Comprehensive modeling of the extrinsic transconductance for InxGa1-xAs/In0.52Al0.48As quantum-well high-electron-mobility transistors

Abstract

This paper presents the comprehensive modeling of extrinsic transconductance (gm_ext) in the saturation regime for InxGa1-xAs/In0.52Al0.48As quantum-well (QW) high-electron-mobility transistors (HEMTs) with Lg from 10 μm to sub-100 nm, covering the ballistic and mobility relevant regimes. First, we fabricated and characterized two types of lattice matched (LM) channel In0.53Ga0.47As QW HEMTs on a 3-inch InP substrate.
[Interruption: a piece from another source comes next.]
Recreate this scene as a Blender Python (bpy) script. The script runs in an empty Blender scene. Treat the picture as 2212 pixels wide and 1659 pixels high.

One of these was fully fabricated with an i-line stepper, yielding Lg from 10 μm to 0.5 μm, and the other was fabricated in a mix & match manner with a combination of an i-line stepper and an e-beam lithography equipment, where T-shaped gates were implemented using a tri-layer resist stack of ZEP520A-PMGI-ZEP520A in the e-beam lithography process. Using devices with a wide range of Lg values, we examined the transconductance (gm) characteristics in saturation and attempted to correlate them to analytical expressions capable of describing the carrier transport properties of the devices using only physical parameters, such as the gate capacitance (Cgi) apparent mobility (μn_app), and saturation velocity (vsat), and the series resistances (Rs and Rd). In this way, we assessed the dependences of the extrinsic transconductances of the fabricated devices on their gate lengths, with the model parameters of Cgi = 0.65 μF/cm2, μn_app = 9400 cm2/V⋅s, vsat = 4.3 × 107 cm/s and Rs = 147 Ω⋅μm. These values were observed to be well-matched with those of the physical parameters. Most importantly, we extended the proposed approach to realistically project the increase in gm_ext that could be accomplished by improving certain device parameters.